Я много думал: счастлив ли был Лобачевский? Нищее детство. Утонул любимый брат. Умер любимый сын. Дом сгорел. Интриговали вокруг людишки, мелко, но больно огорчали. Жена, влюбленная в картежную игру, истерики с требованием денег. Слепота, отнявшая все краски у заката его жизни…
Но ведь была и веселая озорная молодость, хохот, скачка верхом на корове в городском саду. Выносили выговоры, записывали на черную доску, даже в карцер сажали — ему все нипочем. Была ранняя ревнивая страсть к науке и раннее признание таланта. Преданные взоры учеников. Спасение университета от холеры. Государем дарованный перстень. И девочка, еще не ведающая о картах, лучистая от любви, и сладкое бессилие от взгляда ее…
Ушел в науку. Изучал солнечную корону, вел наблюдения во время затмения. Увлекся температурными режимами почв, ставил опыты. Но все это не главное, разумеется. Главное — геометрия. Геометрия витала над всеми делами, над радостями и горестями бытия. Геометрия давала высшее счастье и самую острую боль. Он постоянно ощущал огромное нечеловеческое одиночество, недуг неизлечимого непонимания, заговор враждебного молчания, прерываемый вдруг мерзким пасквилем в булгаринском журнале: «Даже трудно было бы понять и то, каким образом г. Лобачевский из самой легкой и самой ясной в математике, какова геометрия, мог сделать такое тяжелое, такое темное и непроницаемое учение… Для чего же писать, да еще и печатать такие нелепые фантазии?…»

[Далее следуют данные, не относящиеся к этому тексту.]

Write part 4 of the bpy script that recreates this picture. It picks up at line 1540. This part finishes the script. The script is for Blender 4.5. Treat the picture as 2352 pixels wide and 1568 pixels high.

Такая слепота была для него во сто крат страшнее слепоты собственной.
Если верить рапортам, молодой Лобачевский «был по большей части весьма дурного поведения, оказывался иногда в проступках достопримечательных, многократно подавал худые примеры для своих сотоварищей, за проступки свои неоднократно был наказываем, но не всегда исправлялся; в характере оказался упрямым, нераскаянным, часто ослушным и весьма много мечтательным о самом себе, в мнении получившем многие ложные понятия; в течение сего времени только по особым замечаниям записан в журнальную тетрадь и шнурованную книгу тридцать три раза».
Он изменился быстро и резко, и, как часто бывает с натурами яркими, пылкими, поломав свой нрав, стал не то чтобы угрюмым, а каким-то спокойно невеселым. Но даже в профессоре Лобачевском, в Лобачевском-ректоре была какая-то незавершенность характера, когда ход поступков и направление мыслей не совмещаются с общепринятыми, когда опыты, проверенные на многих, объявляются необязательными, короче, когда понять человека, установить его между привычными полюсами добра и зла невозможно. Глядя на Лобачевского, проницательный наблюдатель отгадал бы сразу, что звания, положение, ордена, деньги — все это для него лишь зыбкие постройки на не понятой другими тверди принятых им истин.